*Collected material:*
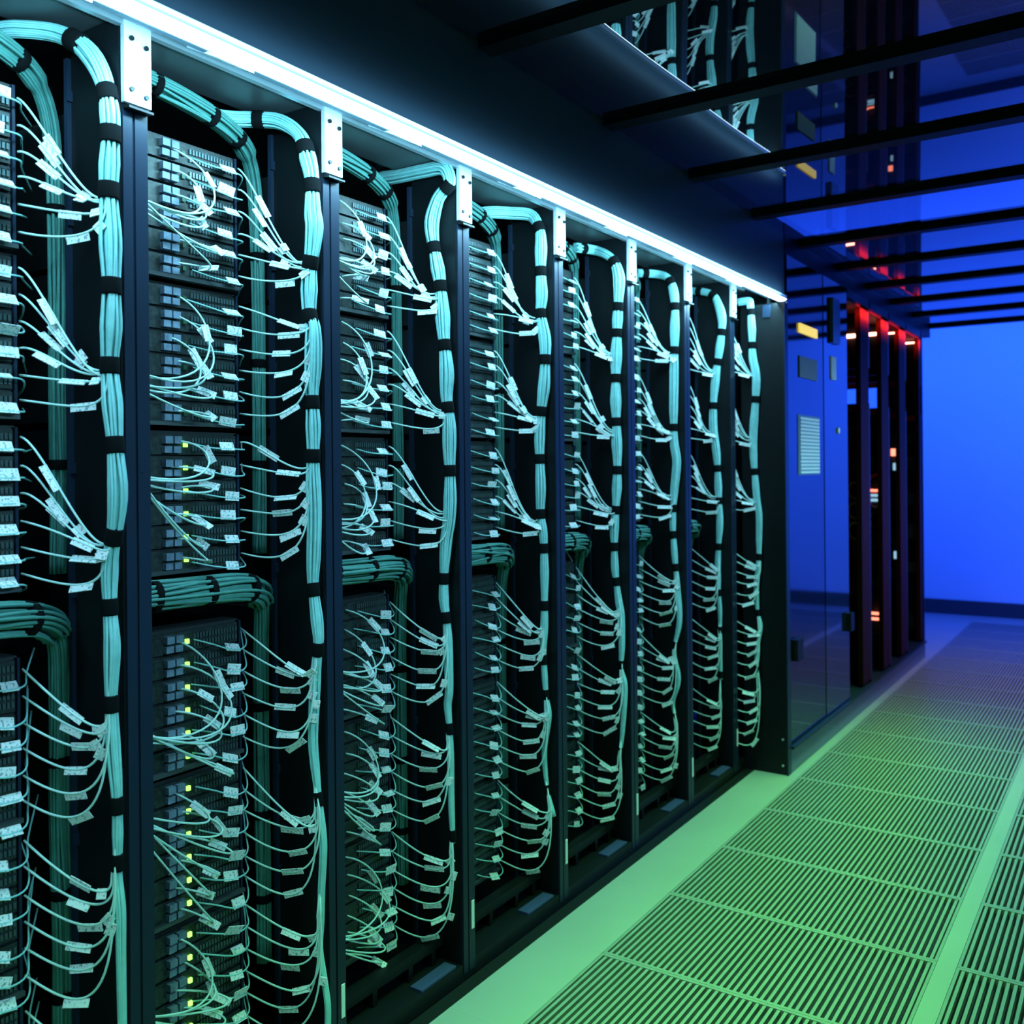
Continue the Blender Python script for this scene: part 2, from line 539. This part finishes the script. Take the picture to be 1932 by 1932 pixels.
# harness centre lines (x, z) or (x, y, z) on the camera side of each side panel, and the heights of their straps
TRUNK = {
 0: ([(-1.295, 0.654, 1.583), (-1.257, 0.675, 1.586), (-1.231, 0.689, 1.586), (-1.191, 0.717, 1.580), (-1.153, 0.732, 1.555), (-1.123, 1.511), (-1.109, 1.453), (-1.114, 1.365), (-1.111, 1.303), (-1.11, 1.241), (-1.111, 1.187), (-1.115, 1.139), (-1.11, 1.091), (-1.105, 1.036), (-1.1, 0.975), (-1.107, 0.927), (-1.118, 0.885), (-1.119, 0.827), (-1.115, 0.776), (-1.118, 0.714), (-1.115, 0.652), (-1.108, 0.585), (-1.107, 0.524), (-1.108, 0.483), (-1.102, 0.437), (-1.102, 0.382), (-1.101, 0.314), (-1.1, 0.274)],
   [1.596, 1.492, 1.432, 1.361, 1.241, 1.139, 1.036, 0.915, 0.827, 0.707, 0.568, 0.5]),
 1: ([(-1.245, 1.008, 1.572), (-1.24, 1.047, 1.578), (-1.223, 1.076, 1.582), (-1.182, 1.094, 1.575), (-1.145, 1.548), (-1.127, 1.506), (-1.118, 1.47), (-1.117, 1.418), (-1.114, 1.392), (-1.12, 1.35), (-1.126, 1.317), (-1.127, 1.257), (-1.119, 1.23), (-1.12, 1.171), (-1.123, 1.128), (-1.121, 1.085), (-1.121, 1.034), (-1.122, 0.991), (-1.12, 0.94), (-1.121, 0.888), (-1.124, 0.828), (-1.122, 0.803), (-1.115, 0.752), (-1.113, 0.722), (-1.12, 0.674), (-1.124, 0.622), (-1.127, 0.562), (-1.12, 0.503), (-1.116, 0.478), (-1.111, 0.445), (-1.106, 0.395), (-1.111, 0.326), (-1.113, 0.274), (-1.116, 0.231), (-1.106, 0.182), (-1.099, 0.134), (-1.105, 0.05)],
   [1.552, 1.457, 1.337, 1.253, 1.115, 1.029, 0.807, 0.709, 0.474]),
 2: ([(-1.297, 1.594), (-1.248, 1.591), (-1.18, 1.59), (-1.13, 1.585), (-1.117, 1.555), (-1.134, 1.54), (-1.148, 1.524), (-1.161, 1.485), (-1.158, 1.443), (-1.149, 1.4), (-1.143, 1.368), (-1.137, 1.306), (-1.134, 1.254), (-1.128, 1.192), (-1.129, 1.141), (-1.123, 1.089), (-1.123, 1.028), (-1.122, 0.956), (-1.125, 0.905), (-1.133, 0.863), (-1.139, 0.801), (-1.14, 0.75), (-1.135, 0.714), (-1.131, 0.668), (-1.129, 0.576), (-1.133, 0.545), (-1.129, 0.499), (-1.127, 0.453), (-1.126, 0.35), (-1.123, 0.279), (-1.115, 0.22), (-1.115, 0.168), (-1.131, 0.113)],
   [1.548, 1.43, 1.355, 1.244, 1.125, 0.997, 0.793, 0.711, 0.496, 0.279]),
 3: ([(-1.24, 1.738, 1.575), (-1.221, 1.763, 1.58), (-1.202, 1.799, 1.583), (-1.166, 1.58), (-1.145, 1.553), (-1.138, 1.522), (-1.139, 1.462), (-1.137, 1.39), (-1.14, 1.352), (-1.129, 1.282), (-1.132, 1.198), (-1.139, 1.145), (-1.146, 1.067), (-1.144, 0.959), (-1.145, 0.899), (-1.138, 0.851), (-1.136, 0.767), (-1.138, 0.647), (-1.141, 0.587), (-1.135, 0.491), (-1.128, 0.444), (-1.141, 0.359), (-1.133, 0.276), (-1.117, 0.219), (-1.125, 0.158)],
   [1.545, 1.444, 1.352, 1.24, 1.127, 1.021, 0.895, 0.821, 0.705, 0.575, 0.488, 0.274]),
 4: ([(-1.221, 2.133, 1.57), (-1.204, 1.573), (-1.165, 1.556), (-1.142, 1.534), (-1.13, 1.499), (-1.129, 1.464), (-1.134, 1.383), (-1.138, 1.305), (-1.14, 1.262), (-1.141, 1.186), (-1.14, 1.121), (-1.139, 1.067), (-1.138, 1.024), (-1.14, 0.948), (-1.147, 0.863), (-1.149, 0.829), (-1.148, 0.744), (-1.138, 0.66), (-1.131, 0.619), (-1.13, 0.541), (-1.132, 0.484), (-1.122, 0.435), (-1.131, 0.315), (-1.141, 0.245), (-1.136, 0.161)],
   [1.547, 1.425, 1.349, 1.229, 1.121, 1.003, 0.9, 0.792, 0.704, 0.493, 0.275]),
 5: ([(-1.235, 2.516, 1.57), (-1.193, 1.569), (-1.159, 1.555), (-1.144, 1.53), (-1.136, 1.483), (-1.137, 1.398), (-1.14, 1.303), (-1.142, 1.208), (-1.143, 1.147), (-1.142, 1.074), (-1.134, 1.017), (-1.142, 0.94), (-1.149, 0.845), (-1.144, 0.75), (-1.136, 0.655), (-1.13, 0.558), (-1.148, 0.469), (-1.134, 0.388), (-1.153, 0.319), (-1.143, 0.268), (-1.132, 0.208)],
   [1.555, 1.461, 1.34, 1.119, 0.885, 0.805, 0.703, 0.489, 0.268]),
 6: ([(-1.245, 1.581), (-1.192, 1.571), (-1.165, 1.558), (-1.151, 1.536), (-1.135, 1.471), (-1.145, 1.378), (-1.16, 1.282), (-1.169, 1.147), (-1.157, 1.039), (-1.153, 0.936), (-1.149, 0.827), (-1.157, 0.698), (-1.156, 0.635), (-1.151, 0.529), (-1.151, 0.401), (-1.15, 0.317), (-1.142, 0.204), (-1.151, 0.139)],
   [1.558, 1.435, 1.342, 1.214, 0.994, 0.888, 0.749, 0.59, 0.486, 0.276]),
 7: ([(-1.123, 1.547), (-1.091, 1.547), (-1.082, 1.536), (-1.077, 1.457), (-1.075, 1.363), (-1.063, 1.284), (-1.073, 1.125), (-1.074, 1.038), (-1.066, 0.908), (-1.058, 0.844), (-1.059, 0.759), (-1.06, 0.693), (-1.069, 0.607), (-1.065, 0.524), (-1.056, 0.478), (-1.071, 0.39), (-1.066, 0.326), (-1.054, 0.277), (-1.036, 0.211)],
   [1.508, 1.408, 1.213, 0.984, 0.708, 0.524, 0.326]),
}


def path_at(path, z):
    """x of the trunk where its falling part passes height z"""
    if z > path[5][1]:
        return path[5][0]
    for (xa, za), (xb, zb) in zip(path[5:], path[6:]):
        if za >= z >= zb:
            t = (za - z) / max(1e-6, za - zb)
            return xa + (xb - xa) * t
    return path[-1][0]


def bundle_mb(pts, rad, strand, pinch, seed, wobble=1.0):
    """strands laid round a centre line; they draw together where a strap holds them and bulge between"""
    rng = random.Random(seed)
    b = MB()
    n = len(pts)
    t = [(pts[min(i + 1, n - 1)] - pts[max(i - 1, 0)]).normalized() for i in range(n)]
    u = t[0].orthogonal().normalized()
    fr = []
    for i in range(n):
        u = (u - t[i] * u.dot(t[i])).normalized()
        fr.append((u.copy(), t[i].cross(u)))
    core = [max(0.0012, rad(p) * 0.62 * pinch(p)) for p in pts]
    b.tube(pts, core, 8)
    R0 = max(rad(p) for p in pts)
    m = max(7, int(2 * math.pi * R0 / (strand * 2.15)))
    for s in range(m):
        a = 2 * math.pi * s / m + rng.uniform(-0.15, 0.15)
        tw, ph, fq = rng.uniform(-0.6, 0.6) * wobble, rng.uniform(0, 6.28), rng.uniform(6, 14)
        ext = rng.uniform(0.92, 1.08)
        line = []
        for i, p in enumerate(pts):
            g = pinch(p)
            rr = rad(p) * g * (1 + (ext - 1) * (g - 0.75) * 4 * wobble)
            aa = a + tw * math.sin(fq * (p.z + p.y) + ph) * 0.5
            line.append(p + (math.cos(aa) * fr[i][0] + math.sin(aa) * fr[i][1]) * max(0.0008, rr - strand * 0.6))
        b.tube(line, strand, 5)
    return b


def strap_at(pts, rad, pinch, test, half, parent):
    i = min(range(len(pts)), key=lambda q: test(pts[q]))
    i = max(1, min(len(pts) - 2, i))
    t = (pts[i + 1] - pts[i - 1]).normalized()
    R = rad(pts[i]) * pinch(pts[i]) + 0.0028
    c = pts[i]
    return MB().tube([c - t * half, c - t * half * 0.8, c + t * half * 0.8, c + t * half], [R * 0.96, R, R, R * 0.96], 14).build('strap', 'velcro', parent)


TIES = {0: [1.357, 1.134, 0.914, 0.701, 0.485, 0.262], 1: [1.34, 1.243, 1.017, 0.704, 0.465, 0.291],
        2: [1.346, 1.12, 0.92, 0.694, 0.485, 0.266], 3: [1.345, 1.121, 0.889, 0.66, 0.47, 0.25],
        4: [1.30, 1.10, 0.90, 0.655, 0.475, 0.262], 5: [1.335, 1.11, 0.93, 0.70, 0.47, 0.265],
        6: [1.32, 1.12, 0.91, 0.70, 0.47, 0.27], 7: [1.31, 1.10, 0.90, 0.70, 0.50, 0.32]}
# ------------------------------------------------------------------ pale cable trunks, one down the side of each rack
PATHS = {}
for k in range(8):
    pts2, straps = TRUNK[k]
    y = 0.737 + PITCH * k if k < 7 else 3.04
    low = {0: 0.0, 1: 0.0, 7: 0.28}.get(k, TIES[k][5] - 0.035)
    raw = [q if len(q) == 3 else (q[0], y, q[1]) for q in pts2]
    raw = [q for q in raw if q[2] > low]
    PATHS[k] = [(q[0], q[2]) for q in raw]
    pts = spline(raw, 5)

    def rad(p, top=0.0128 if k < 5 else 0.0125):
        h = p.z
        for lo, hi, a, c in ((1.25, 9, 1, 1), (0.95, 1.25, 0.86, 1), (0.7, 0.95, 0.66, 0.86), (0.48, 0.7, 0.46, 0.66), (0.2, 0.48, 0.32, 0.46), (-9, 0.2, 0.3, 0.32)):
            if h >= lo:
                q = min(1, (h - lo) / (hi - lo)) if lo > -9 else 1
                return top * (a + (c - a) * q)

    def pinch(p, straps=straps):
        d = min(abs(p.z - s) for s in straps)
        return 0.80 + 0.26 * min(1, d / 0.05)

    root = bundle_mb(pts, rad, 0.0021, pinch, 100 + k).build('cable_harness', 'aqua_jacket')
    tag(root, 'thick pale aqua cable harness with black straps running down the %s' % RACK[k], 'cable harness', 'pale cable harnesses down the racks')
    fall = pts[len(pts) // 8:]
    for s in straps:
        strap_at(fall, rad, pinch, lambda q, s=s: abs(q.z - s), 0.011, root)
    if k in (0, 1, 4, 5, 6):
        strap_at(pts, rad, pinch, lambda q: abs(q.x + (1.30 if k == 0 else 1.215)), 0.009, root)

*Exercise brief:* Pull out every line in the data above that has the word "part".

*Solution to this task:*
Continue the Blender Python script for this scene: part 2, from line 539. This part finishes the script. Take the picture to be 1932 by 1932 pixels.
    """x of the trunk where its falling part passes height z"""